Look for the string "picks" in every line, and copy each line that has it.

RAW RECORDS
--- --- ---

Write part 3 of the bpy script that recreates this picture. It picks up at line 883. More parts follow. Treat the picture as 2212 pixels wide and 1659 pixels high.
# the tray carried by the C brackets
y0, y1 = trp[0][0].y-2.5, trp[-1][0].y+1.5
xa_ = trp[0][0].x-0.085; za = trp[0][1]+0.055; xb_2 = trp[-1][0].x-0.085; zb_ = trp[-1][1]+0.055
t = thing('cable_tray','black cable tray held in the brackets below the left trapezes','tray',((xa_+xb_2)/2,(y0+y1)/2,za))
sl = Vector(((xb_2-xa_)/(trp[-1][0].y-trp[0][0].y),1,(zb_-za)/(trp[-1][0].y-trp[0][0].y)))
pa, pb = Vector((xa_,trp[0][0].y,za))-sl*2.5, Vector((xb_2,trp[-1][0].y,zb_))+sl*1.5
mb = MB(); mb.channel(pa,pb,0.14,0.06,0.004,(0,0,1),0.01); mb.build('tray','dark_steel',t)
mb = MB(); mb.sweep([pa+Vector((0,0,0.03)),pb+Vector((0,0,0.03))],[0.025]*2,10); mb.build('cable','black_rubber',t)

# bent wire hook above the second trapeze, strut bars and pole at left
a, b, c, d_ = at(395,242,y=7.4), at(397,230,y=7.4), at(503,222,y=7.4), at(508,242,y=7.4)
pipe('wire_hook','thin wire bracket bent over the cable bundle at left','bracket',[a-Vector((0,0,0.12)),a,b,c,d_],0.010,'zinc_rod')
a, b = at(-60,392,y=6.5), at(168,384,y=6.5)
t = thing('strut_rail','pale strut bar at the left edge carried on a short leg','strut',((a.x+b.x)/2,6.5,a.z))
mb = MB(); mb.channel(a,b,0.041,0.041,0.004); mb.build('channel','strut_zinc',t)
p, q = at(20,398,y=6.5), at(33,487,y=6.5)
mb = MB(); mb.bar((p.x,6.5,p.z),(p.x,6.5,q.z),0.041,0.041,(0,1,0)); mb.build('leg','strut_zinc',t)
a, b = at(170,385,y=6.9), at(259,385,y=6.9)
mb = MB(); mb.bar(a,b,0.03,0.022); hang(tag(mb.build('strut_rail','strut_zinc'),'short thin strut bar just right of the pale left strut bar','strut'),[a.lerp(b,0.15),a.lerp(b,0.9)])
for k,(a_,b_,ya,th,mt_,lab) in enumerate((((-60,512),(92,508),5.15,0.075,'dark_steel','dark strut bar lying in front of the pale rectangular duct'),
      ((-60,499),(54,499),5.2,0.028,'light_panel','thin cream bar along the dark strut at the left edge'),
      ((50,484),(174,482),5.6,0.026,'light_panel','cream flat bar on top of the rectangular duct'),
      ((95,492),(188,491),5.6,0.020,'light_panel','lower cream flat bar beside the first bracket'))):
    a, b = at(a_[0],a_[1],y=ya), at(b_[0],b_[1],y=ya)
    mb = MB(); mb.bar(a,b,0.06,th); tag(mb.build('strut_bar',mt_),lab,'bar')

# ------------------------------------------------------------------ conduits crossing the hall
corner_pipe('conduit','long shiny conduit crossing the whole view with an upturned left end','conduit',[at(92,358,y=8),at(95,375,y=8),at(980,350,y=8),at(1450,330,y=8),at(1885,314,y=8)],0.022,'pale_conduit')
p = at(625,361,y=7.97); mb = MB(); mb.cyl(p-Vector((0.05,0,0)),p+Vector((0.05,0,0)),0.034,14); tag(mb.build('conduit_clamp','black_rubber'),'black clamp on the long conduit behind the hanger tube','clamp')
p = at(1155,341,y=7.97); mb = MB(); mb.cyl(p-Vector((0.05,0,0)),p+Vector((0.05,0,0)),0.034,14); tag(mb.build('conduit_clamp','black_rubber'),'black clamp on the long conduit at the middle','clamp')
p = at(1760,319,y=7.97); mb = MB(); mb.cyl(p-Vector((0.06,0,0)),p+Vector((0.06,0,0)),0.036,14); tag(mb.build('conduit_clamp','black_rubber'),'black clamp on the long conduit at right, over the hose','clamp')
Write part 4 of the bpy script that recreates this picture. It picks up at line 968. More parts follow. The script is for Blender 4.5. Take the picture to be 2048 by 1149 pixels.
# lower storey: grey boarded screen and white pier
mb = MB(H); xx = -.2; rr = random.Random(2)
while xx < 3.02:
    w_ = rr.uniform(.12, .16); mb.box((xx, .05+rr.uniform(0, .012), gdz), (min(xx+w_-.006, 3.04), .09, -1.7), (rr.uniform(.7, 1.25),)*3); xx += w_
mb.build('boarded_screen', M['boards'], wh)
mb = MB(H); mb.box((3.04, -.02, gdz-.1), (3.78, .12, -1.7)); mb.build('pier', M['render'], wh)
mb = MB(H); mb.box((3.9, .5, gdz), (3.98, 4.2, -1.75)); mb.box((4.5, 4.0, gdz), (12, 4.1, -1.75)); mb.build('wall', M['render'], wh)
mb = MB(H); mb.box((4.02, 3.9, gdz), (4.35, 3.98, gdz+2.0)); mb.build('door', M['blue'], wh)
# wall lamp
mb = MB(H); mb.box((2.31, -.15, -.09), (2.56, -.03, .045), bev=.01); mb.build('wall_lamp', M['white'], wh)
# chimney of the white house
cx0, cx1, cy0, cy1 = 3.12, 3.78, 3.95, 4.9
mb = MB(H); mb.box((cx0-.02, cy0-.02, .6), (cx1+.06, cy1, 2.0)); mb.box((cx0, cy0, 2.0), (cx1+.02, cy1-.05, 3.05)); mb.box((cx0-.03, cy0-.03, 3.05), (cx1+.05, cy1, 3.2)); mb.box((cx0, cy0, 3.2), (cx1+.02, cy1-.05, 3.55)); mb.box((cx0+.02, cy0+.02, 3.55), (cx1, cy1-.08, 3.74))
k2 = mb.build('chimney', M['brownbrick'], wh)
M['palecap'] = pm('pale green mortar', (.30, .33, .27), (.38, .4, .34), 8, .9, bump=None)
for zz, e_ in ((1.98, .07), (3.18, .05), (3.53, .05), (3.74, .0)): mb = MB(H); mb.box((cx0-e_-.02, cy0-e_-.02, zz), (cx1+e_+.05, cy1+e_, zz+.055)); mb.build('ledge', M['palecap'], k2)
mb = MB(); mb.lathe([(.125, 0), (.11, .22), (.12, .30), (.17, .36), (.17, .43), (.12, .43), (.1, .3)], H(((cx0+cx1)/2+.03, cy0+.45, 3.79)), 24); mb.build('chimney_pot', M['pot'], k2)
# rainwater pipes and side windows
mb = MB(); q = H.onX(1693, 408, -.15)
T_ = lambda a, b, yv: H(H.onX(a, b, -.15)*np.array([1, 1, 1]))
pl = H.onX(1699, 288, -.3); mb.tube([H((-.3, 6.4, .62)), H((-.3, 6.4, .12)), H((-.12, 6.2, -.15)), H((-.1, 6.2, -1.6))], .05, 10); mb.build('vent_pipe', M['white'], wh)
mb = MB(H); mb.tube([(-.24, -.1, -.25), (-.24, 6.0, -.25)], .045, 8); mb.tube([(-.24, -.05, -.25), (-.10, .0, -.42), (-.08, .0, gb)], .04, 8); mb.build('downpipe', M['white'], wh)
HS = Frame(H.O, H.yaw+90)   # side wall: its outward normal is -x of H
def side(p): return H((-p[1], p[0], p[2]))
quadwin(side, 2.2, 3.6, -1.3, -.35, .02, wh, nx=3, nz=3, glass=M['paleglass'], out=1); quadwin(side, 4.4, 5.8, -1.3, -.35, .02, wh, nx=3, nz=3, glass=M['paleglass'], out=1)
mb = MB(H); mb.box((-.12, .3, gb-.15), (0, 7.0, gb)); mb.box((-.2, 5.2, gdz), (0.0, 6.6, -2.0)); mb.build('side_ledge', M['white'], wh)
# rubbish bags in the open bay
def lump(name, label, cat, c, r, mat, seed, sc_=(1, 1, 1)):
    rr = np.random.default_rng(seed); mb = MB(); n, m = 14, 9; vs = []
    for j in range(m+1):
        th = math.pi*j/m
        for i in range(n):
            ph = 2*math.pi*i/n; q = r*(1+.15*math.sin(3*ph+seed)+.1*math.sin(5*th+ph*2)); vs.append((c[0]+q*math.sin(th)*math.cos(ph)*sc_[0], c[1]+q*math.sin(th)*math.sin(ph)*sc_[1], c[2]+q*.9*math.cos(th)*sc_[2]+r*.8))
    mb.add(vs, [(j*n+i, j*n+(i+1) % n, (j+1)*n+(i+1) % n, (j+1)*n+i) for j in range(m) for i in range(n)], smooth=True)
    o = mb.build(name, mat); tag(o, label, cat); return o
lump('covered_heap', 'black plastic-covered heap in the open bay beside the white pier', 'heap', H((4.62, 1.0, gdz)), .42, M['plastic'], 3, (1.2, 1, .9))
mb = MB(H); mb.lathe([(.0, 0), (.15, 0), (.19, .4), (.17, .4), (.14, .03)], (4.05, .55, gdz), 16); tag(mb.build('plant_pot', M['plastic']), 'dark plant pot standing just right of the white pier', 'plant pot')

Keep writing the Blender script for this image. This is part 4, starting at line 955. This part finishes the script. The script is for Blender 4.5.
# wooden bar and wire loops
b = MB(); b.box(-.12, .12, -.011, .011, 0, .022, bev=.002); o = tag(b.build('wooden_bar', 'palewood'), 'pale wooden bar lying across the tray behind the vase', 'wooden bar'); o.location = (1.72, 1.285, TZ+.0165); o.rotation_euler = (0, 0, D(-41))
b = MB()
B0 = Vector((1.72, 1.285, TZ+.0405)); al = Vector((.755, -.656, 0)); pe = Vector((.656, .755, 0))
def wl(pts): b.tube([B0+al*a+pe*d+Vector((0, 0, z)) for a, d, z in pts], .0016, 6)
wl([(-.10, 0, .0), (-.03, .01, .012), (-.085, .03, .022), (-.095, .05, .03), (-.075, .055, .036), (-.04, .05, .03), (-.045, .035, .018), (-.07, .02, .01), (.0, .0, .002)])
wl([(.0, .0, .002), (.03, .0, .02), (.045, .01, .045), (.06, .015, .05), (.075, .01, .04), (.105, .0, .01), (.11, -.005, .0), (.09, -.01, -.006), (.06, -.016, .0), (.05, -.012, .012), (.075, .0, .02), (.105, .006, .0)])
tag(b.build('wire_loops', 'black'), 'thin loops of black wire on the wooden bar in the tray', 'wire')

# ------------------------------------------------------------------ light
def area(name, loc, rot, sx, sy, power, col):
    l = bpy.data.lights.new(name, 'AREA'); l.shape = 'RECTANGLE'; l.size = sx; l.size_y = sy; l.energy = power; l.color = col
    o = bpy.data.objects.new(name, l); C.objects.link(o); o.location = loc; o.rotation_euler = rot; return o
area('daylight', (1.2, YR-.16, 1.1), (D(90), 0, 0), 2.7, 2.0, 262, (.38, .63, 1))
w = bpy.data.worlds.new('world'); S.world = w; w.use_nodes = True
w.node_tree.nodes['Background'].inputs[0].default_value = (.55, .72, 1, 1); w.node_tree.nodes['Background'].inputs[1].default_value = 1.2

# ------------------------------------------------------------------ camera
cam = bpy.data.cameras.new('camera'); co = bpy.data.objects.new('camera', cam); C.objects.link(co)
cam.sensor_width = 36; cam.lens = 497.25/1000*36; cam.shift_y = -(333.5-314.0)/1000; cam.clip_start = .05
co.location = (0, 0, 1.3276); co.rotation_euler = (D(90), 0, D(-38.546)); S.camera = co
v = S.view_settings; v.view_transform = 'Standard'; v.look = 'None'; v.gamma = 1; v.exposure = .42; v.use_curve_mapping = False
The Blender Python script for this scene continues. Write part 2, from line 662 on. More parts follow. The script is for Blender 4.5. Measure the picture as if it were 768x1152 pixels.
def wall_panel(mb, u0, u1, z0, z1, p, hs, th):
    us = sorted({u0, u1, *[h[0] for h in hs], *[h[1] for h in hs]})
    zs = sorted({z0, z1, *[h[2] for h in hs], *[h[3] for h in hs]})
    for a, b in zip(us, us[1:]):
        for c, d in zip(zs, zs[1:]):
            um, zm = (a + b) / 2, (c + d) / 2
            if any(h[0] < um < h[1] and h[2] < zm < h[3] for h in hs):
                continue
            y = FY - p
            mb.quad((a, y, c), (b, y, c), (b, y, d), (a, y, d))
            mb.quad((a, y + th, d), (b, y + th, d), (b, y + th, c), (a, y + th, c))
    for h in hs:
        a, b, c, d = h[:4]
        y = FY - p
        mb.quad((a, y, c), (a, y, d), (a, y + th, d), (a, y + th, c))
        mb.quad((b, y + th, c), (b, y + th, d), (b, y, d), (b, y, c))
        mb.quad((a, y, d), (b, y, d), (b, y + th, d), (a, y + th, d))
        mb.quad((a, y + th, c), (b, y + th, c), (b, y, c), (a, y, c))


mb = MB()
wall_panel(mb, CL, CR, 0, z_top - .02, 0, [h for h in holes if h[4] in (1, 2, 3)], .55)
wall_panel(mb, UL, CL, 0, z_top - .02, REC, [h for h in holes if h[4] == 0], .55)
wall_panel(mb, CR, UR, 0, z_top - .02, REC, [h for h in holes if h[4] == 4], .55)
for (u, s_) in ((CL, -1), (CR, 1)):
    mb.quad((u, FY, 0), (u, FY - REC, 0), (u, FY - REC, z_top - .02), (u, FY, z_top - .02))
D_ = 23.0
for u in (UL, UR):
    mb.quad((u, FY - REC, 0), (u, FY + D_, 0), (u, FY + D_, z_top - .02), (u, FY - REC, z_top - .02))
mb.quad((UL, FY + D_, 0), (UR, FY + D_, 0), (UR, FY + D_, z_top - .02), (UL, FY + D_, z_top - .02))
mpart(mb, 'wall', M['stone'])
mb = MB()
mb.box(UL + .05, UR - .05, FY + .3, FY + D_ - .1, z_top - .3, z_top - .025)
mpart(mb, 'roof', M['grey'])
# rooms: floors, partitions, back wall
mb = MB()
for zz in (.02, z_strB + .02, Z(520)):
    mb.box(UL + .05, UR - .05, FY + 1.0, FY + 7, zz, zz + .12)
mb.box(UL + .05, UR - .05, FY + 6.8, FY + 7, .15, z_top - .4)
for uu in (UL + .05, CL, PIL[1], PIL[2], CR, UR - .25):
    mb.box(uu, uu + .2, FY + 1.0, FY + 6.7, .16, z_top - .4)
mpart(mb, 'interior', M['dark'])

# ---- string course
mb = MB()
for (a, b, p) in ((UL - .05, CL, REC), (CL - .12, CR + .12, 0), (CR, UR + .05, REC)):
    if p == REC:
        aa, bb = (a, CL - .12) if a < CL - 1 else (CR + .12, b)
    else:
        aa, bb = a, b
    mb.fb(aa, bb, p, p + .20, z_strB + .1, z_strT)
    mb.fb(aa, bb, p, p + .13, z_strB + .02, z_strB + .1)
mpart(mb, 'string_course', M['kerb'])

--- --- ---

RESULT FOR THIS EXERCISE
Write part 3 of the bpy script that recreates this picture. It picks up at line 883. More parts follow. Treat the picture as 2212 pixels wide and 1659 pixels high.
Write part 4 of the bpy script that recreates this picture. It picks up at line 968. More parts follow. The script is for Blender 4.5. Take the picture to be 2048 by 1149 pixels.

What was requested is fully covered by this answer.